In case you want to try out what it’s like to run PostgreSQL on Kubernetes, the website of CloudNativePG offers a lot of information. Essentially, CloudNativePG is a Kubernetes operator that handles the complete architecture of a highly available database cluster using native streaming replication. There is no external failover management tool needed since it directly interacts with the Kubernetes API server to update the state of the cluster.

From an operational point of view, most of the tasks can be done in a declarative way such as handling user management, application databases & credentials.
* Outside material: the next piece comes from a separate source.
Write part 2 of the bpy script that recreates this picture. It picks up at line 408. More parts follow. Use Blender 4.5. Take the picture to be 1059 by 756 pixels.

A built-in exporter that can be configured to your needs helps to export logging and audit data to Prometheus.

Data management

Data management within the perspective of Kubernetes is vital to get the most out of your applications’ data that’s being processed. An open-source framework such as Kanister that operates on the application level helps here.

Shortly said, Kanister enables (data) domain experts to create specific data management blueprints. These can be extended and shared inside the organization. Working with Kanister ensures a homogeneous operational experience for a large-scale set of applications you run in your organization.

Its core benefits are as follows:

• Usage of sidecar containers to minimize application changes. This reduces the risks of changes in production-grade workloads.
• A large-scale community that is established already ensures you get a quick start for the existing blueprints. No need to start from scratch here.
• All of the above can be achieved by domain experts who are experts when it comes to their applications.

PostgreSQL example blueprint

Just like the example which was mentioned earlier, the following blueprint focuses on PostgreSQL. The snippet below takes a snapshot of the given database and stores it in a defined location:

aws rds create-db-snapshot –db-instance-identifier=”{{ index .Object.data “postgres.instanceid” }}” –db-snapshot-identifier=”{{ .Object.metadata.namespace }}-{{ toDate “2006-01-02T15:04:05.999999999Z07:00” .Time | date “2006-01-02T15-04-05″ }}” –region “{{ .Profile.Location.Region }}”

aws rds wait db-snapshot-completed –region “{{ .Profile.Location.Region }}” –db-snapshot-identifier=”{{ .Object.metadata.namespace }}-{{ toDate “2006-01-02T15:04:05.999999999Z07:00” .Time | date “2006-01-02T15-04-05″ }}”

vpcsgid=$(aws rds describe-db-instances –db-instance-identifier=”{{ index .Object.data “postgres.instanceid” }}” –region “{{ .Profile.Location.Region }}” –query ‘DBInstances[].VpcSecurityGroups[].VpcSecurityGroupId’ –output text)

kando output securityGroupID $vpcsgid

dbSubnetGroup=$(aws rds describe-db-instances –db-instance-identifier=”{{ index .Object.data “postgres.instanceid” }}” –region “{{ .Profile.Location.Region }}” –query ‘DBInstances[0].DBSubnetGroup.DBSubnetGroupName’ –output text)

kando output dbSubnetGroup $dbSubnetGroup

Another blueprint offers the reverse operation: restoring a specific snapshot.

As you can see, the blueprints work independently of the actual application in scope. You only need to supply simple parameters and Kanister would do the rest.

Community

There is an active Community called “Data on Kubernetes (DOK)” which offers plenty resources to seek solutions for pending problems, explore use cases as well as generic ways to broaden your knowledge. There are also several talks at various conferences that highlight this topic in greater detail.

Conclusion

Running stateful workloads on Kubernetes becomes more popular over the last couple of years. We’ve explored several sources to get you started to run databases on Kubernetes. Besides this, a number of whitepapers were explored as well as an open-source solution to use blueprints to conduct management tasks on your data-specific topics within the domain of Kubernetes. And finally, two PostgreSQL examples made things concrete.